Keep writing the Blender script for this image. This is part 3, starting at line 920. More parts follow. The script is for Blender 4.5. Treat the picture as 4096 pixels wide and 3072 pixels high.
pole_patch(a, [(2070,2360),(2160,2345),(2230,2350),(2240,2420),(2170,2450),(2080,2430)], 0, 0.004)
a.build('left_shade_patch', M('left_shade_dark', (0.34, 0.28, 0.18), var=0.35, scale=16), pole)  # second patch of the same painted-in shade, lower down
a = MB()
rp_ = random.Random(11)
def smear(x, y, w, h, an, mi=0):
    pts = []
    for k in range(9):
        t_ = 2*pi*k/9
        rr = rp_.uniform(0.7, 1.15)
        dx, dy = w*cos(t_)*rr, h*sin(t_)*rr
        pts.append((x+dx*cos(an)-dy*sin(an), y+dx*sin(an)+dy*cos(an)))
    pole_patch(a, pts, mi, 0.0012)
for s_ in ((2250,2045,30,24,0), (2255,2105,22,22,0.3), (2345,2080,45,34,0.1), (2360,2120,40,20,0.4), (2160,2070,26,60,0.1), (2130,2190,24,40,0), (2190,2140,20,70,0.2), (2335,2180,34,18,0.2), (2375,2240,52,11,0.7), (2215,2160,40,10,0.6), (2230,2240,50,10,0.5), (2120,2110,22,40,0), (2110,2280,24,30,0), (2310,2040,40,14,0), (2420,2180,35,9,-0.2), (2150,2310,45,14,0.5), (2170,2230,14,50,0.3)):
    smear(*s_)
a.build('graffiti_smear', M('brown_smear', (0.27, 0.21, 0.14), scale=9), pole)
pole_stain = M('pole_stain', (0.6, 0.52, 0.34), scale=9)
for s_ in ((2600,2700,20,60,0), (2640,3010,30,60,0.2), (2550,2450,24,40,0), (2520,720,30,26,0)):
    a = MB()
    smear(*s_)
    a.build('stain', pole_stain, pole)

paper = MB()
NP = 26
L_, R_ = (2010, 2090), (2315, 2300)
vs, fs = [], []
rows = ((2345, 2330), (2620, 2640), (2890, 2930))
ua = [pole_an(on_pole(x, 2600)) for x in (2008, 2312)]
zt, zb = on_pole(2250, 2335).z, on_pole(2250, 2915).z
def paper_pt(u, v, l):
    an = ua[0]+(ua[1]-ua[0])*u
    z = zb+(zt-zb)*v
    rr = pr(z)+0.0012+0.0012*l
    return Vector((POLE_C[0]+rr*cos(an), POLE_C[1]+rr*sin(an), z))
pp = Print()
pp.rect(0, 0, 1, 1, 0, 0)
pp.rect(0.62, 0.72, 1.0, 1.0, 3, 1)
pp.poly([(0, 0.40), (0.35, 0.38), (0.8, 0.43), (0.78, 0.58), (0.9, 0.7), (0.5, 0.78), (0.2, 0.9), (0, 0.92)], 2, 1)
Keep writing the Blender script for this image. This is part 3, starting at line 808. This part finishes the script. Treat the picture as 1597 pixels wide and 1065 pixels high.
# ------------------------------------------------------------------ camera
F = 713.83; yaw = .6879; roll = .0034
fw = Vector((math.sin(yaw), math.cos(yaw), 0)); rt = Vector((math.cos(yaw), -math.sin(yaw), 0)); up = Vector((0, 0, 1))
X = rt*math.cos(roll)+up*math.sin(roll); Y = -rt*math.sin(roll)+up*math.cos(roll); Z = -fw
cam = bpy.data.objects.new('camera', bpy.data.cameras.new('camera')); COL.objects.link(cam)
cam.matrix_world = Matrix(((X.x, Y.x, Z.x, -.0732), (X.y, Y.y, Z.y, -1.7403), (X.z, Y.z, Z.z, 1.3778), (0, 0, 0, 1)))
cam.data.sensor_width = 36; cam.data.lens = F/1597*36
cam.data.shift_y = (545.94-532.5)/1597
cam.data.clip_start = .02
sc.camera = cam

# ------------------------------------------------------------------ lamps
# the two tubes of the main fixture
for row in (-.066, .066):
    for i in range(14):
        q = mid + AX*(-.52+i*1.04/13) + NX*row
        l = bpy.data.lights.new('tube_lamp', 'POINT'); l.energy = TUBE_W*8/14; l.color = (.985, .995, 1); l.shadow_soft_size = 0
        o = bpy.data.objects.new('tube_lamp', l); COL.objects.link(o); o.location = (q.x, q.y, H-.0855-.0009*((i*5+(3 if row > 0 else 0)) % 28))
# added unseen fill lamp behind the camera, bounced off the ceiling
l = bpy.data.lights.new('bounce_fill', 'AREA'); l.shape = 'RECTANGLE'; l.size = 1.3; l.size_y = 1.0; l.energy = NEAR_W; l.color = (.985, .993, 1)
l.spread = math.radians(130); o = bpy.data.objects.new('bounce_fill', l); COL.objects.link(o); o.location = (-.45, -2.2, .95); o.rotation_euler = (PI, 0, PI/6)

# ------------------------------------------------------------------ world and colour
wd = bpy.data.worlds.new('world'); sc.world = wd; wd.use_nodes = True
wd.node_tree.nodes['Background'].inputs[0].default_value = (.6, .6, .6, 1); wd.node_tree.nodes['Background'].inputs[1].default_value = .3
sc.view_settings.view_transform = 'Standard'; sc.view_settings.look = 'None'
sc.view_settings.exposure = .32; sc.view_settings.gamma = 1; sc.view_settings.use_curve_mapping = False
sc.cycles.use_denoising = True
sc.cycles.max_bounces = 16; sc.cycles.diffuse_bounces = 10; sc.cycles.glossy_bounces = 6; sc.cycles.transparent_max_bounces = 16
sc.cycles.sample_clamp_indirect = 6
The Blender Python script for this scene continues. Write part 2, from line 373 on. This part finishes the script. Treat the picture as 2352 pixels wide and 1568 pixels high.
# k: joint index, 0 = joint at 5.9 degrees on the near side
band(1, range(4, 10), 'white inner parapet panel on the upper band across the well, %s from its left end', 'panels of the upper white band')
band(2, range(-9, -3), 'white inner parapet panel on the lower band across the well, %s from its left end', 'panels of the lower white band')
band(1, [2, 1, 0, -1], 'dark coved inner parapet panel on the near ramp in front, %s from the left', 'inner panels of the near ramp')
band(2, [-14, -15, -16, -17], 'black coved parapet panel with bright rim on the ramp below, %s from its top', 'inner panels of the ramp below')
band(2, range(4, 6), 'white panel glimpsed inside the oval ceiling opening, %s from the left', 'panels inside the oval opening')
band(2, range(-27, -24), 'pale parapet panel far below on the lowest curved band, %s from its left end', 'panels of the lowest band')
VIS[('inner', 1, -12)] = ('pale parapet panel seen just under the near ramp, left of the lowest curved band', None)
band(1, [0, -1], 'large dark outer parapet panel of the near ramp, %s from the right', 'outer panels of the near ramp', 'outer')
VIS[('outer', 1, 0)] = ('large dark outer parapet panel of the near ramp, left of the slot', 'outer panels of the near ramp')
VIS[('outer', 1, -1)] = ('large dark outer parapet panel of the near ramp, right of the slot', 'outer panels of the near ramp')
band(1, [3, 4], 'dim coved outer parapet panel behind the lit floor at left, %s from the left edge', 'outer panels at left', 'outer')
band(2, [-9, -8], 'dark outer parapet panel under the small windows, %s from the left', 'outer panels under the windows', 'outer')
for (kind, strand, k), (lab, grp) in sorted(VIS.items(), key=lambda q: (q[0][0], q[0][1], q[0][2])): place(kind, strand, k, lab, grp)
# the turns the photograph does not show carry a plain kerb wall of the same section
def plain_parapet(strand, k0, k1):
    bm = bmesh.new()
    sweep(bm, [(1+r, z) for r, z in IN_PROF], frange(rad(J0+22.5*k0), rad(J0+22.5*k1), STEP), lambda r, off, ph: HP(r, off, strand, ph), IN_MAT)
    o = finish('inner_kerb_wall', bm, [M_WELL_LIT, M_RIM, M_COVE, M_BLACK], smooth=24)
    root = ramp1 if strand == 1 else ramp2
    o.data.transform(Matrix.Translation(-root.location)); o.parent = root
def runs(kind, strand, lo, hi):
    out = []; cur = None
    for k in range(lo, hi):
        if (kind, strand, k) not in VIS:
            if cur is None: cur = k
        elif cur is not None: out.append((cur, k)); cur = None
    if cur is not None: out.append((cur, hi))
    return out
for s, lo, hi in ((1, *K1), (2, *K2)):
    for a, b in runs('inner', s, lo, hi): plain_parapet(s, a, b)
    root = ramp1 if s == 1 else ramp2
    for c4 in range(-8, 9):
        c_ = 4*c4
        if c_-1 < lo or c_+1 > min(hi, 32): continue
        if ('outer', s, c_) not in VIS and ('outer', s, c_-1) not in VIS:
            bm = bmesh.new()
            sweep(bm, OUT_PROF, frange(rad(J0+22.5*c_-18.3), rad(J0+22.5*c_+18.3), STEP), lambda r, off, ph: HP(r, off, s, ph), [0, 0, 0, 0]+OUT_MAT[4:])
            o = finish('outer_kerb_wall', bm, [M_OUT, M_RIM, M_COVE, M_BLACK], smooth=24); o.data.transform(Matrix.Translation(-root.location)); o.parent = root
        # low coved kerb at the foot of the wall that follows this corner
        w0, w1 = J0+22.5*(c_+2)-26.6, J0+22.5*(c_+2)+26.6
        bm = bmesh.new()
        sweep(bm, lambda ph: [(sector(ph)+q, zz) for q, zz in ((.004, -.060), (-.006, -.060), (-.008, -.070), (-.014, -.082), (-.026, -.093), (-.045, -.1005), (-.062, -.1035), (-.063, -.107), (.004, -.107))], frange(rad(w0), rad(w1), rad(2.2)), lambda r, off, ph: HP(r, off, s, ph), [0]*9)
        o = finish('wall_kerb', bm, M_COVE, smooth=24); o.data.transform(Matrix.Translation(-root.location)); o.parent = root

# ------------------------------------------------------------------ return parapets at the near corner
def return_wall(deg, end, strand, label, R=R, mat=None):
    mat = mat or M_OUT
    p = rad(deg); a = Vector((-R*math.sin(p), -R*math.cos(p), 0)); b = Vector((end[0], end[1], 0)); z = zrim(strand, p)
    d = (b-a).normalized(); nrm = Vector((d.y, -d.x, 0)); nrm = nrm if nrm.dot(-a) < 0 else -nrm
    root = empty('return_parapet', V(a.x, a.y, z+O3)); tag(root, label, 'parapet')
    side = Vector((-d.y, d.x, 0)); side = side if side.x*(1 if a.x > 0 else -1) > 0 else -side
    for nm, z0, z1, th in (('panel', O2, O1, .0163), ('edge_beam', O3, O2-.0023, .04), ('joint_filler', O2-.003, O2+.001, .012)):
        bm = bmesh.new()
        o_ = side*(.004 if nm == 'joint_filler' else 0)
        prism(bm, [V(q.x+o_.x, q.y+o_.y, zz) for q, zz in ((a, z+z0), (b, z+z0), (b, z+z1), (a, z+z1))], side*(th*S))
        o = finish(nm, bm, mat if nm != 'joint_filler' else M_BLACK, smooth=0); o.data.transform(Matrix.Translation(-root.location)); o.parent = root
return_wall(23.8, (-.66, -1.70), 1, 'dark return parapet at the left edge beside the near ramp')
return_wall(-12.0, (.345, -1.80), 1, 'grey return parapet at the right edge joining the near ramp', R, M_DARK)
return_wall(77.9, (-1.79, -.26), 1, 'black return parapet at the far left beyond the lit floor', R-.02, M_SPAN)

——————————

# [Task to complete]
Tell how many lines of the material above hold "Treat", answering with a bare number.

# [Solution to the exercise]
3